_Job_.
Set down exactly the lines in the records below that run from the line with "c = mixc(n, mth(n, 'MULTIPLY', bl, .45), c, (.27, .30, .32))" to the line with "(.29, .26, .185))", inclusive, and nothing more.

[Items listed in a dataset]
————

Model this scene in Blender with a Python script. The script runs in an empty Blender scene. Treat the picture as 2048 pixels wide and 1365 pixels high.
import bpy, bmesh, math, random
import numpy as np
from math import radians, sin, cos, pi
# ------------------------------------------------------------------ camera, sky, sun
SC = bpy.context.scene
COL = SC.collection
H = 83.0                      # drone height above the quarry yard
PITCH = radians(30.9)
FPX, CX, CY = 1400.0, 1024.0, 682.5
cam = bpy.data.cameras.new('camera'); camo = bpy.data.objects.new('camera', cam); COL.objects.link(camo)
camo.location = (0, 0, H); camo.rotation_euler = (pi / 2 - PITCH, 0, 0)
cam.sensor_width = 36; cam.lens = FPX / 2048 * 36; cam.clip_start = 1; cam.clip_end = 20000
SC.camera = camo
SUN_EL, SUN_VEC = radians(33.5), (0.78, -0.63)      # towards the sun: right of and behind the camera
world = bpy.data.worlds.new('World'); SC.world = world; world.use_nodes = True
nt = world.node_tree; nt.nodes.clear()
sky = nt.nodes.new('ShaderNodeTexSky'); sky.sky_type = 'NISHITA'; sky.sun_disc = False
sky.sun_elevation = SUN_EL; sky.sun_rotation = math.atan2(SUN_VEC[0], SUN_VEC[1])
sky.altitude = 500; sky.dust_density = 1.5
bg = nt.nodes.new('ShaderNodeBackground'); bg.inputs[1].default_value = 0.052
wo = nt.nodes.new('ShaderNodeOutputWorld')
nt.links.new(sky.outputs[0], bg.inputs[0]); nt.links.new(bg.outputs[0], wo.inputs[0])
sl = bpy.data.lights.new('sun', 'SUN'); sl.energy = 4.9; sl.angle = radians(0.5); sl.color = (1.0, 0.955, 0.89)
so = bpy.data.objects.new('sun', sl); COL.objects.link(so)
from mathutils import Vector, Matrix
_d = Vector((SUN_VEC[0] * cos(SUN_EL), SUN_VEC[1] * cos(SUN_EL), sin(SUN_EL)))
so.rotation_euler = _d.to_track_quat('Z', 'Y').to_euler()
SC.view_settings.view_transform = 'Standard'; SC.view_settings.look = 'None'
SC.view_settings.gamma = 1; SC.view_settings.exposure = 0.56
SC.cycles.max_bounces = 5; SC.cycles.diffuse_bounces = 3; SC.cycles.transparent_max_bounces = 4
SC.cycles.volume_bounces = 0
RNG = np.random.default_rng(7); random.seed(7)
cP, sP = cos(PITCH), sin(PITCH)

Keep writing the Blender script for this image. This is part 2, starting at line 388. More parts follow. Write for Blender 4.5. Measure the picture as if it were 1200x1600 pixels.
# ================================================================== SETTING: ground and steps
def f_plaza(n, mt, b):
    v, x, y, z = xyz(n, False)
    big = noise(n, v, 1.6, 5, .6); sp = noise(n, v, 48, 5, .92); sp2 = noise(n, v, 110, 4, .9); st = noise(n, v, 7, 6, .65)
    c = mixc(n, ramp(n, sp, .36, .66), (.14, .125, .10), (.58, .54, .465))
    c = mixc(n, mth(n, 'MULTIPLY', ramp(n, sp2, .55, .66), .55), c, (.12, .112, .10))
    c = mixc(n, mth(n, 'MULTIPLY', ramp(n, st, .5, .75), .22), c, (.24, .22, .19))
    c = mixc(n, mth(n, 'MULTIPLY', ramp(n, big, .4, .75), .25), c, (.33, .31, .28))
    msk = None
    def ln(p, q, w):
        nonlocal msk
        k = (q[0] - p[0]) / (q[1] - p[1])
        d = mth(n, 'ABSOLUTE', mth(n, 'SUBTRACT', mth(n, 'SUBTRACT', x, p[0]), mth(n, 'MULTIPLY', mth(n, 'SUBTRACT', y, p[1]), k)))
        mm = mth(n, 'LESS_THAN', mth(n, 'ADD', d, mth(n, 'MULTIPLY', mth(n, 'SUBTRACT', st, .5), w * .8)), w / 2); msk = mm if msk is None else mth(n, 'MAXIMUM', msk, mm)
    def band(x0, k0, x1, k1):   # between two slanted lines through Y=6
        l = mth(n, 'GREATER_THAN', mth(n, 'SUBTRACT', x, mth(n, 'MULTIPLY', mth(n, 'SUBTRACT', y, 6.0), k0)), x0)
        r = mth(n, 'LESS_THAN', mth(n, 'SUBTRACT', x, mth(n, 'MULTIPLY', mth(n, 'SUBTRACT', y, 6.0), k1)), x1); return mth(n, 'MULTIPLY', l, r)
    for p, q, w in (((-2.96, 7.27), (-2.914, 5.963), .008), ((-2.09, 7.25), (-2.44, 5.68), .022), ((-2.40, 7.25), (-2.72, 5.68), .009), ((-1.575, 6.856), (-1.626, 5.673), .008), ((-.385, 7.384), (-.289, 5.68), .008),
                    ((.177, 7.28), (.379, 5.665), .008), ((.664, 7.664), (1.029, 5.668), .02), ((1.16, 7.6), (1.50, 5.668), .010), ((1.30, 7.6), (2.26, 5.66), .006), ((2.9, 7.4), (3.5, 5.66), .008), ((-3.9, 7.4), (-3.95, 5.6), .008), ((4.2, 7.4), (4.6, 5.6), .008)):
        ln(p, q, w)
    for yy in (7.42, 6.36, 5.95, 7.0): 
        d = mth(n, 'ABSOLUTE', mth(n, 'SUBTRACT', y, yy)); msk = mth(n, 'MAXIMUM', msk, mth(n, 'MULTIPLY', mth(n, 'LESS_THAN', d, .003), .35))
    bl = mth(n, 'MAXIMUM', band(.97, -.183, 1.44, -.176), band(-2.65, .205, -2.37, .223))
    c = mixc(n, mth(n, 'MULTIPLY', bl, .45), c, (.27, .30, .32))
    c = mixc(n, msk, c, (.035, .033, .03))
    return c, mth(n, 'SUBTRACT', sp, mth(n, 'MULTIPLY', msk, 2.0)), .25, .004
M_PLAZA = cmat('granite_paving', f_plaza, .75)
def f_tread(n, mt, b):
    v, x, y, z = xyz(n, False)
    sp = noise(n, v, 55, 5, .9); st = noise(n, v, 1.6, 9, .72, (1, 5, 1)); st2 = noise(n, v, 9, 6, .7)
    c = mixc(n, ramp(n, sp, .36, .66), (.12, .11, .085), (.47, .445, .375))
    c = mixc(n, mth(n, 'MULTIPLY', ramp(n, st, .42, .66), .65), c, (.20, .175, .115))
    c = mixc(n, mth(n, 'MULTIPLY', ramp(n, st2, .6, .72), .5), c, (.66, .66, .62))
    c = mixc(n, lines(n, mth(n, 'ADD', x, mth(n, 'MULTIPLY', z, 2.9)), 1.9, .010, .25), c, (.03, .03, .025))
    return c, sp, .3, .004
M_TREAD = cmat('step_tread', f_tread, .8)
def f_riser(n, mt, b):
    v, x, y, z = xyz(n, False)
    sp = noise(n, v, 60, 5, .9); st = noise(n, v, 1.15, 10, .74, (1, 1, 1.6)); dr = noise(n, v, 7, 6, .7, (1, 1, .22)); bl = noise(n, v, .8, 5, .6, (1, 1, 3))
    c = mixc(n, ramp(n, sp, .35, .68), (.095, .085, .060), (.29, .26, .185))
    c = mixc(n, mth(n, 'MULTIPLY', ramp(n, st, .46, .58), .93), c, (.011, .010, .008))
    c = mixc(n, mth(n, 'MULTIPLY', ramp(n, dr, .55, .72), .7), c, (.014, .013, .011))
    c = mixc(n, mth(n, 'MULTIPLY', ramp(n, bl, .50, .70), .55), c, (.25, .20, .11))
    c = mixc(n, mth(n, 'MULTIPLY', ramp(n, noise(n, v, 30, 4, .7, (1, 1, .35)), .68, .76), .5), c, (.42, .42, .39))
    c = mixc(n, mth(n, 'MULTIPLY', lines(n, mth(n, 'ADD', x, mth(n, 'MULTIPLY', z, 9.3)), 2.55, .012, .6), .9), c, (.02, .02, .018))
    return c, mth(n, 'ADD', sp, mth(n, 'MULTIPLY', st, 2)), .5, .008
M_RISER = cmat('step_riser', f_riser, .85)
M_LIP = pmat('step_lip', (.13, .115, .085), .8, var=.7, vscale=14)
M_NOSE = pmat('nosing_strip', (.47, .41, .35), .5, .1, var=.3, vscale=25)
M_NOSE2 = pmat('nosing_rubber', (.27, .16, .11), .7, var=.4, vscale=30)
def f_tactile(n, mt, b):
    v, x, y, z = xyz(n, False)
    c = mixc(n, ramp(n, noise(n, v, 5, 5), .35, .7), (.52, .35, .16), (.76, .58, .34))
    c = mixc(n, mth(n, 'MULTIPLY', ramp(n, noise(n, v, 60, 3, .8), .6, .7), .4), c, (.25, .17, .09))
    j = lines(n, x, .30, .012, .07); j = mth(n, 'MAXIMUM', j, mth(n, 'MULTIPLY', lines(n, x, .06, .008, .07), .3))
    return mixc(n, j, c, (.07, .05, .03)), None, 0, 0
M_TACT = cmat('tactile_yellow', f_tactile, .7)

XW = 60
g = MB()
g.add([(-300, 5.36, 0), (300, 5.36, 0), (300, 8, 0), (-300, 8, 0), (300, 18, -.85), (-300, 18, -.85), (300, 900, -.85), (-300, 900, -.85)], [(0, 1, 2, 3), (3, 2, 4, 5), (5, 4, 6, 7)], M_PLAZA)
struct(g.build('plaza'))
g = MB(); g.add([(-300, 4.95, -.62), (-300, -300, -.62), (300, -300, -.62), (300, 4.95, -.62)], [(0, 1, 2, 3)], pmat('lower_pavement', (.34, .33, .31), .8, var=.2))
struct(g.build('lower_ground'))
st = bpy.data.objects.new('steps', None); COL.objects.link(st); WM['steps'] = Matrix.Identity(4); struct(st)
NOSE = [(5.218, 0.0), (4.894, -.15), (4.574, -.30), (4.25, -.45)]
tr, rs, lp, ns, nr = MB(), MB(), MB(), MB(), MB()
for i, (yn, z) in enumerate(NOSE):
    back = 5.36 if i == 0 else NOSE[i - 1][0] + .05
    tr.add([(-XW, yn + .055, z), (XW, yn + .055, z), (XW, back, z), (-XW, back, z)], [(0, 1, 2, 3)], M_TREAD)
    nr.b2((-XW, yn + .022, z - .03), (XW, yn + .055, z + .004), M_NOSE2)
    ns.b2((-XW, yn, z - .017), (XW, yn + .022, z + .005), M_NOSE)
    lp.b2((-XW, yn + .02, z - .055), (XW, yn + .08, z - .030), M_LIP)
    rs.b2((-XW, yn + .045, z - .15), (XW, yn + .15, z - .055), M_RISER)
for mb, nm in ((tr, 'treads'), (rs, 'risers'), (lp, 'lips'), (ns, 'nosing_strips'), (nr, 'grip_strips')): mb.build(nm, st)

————

_Result for this exercise_.
    c = mixc(n, mth(n, 'MULTIPLY', bl, .45), c, (.27, .30, .32))
    c = mixc(n, msk, c, (.035, .033, .03))
    return c, mth(n, 'SUBTRACT', sp, mth(n, 'MULTIPLY', msk, 2.0)), .25, .004
M_PLAZA = cmat('granite_paving', f_plaza, .75)
def f_tread(n, mt, b):
    v, x, y, z = xyz(n, False)
    sp = noise(n, v, 55, 5, .9); st = noise(n, v, 1.6, 9, .72, (1, 5, 1)); st2 = noise(n, v, 9, 6, .7)
    c = mixc(n, ramp(n, sp, .36, .66), (.12, .11, .085), (.47, .445, .375))
    c = mixc(n, mth(n, 'MULTIPLY', ramp(n, st, .42, .66), .65), c, (.20, .175, .115))
    c = mixc(n, mth(n, 'MULTIPLY', ramp(n, st2, .6, .72), .5), c, (.66, .66, .62))
    c = mixc(n, lines(n, mth(n, 'ADD', x, mth(n, 'MULTIPLY', z, 2.9)), 1.9, .010, .25), c, (.03, .03, .025))
    return c, sp, .3, .004
M_TREAD = cmat('step_tread', f_tread, .8)
def f_riser(n, mt, b):
    v, x, y, z = xyz(n, False)
    sp = noise(n, v, 60, 5, .9); st = noise(n, v, 1.15, 10, .74, (1, 1, 1.6)); dr = noise(n, v, 7, 6, .7, (1, 1, .22)); bl = noise(n, v, .8, 5, .6, (1, 1, 3))
    c = mixc(n, ramp(n, sp, .35, .68), (.095, .085, .060), (.29, .26, .185))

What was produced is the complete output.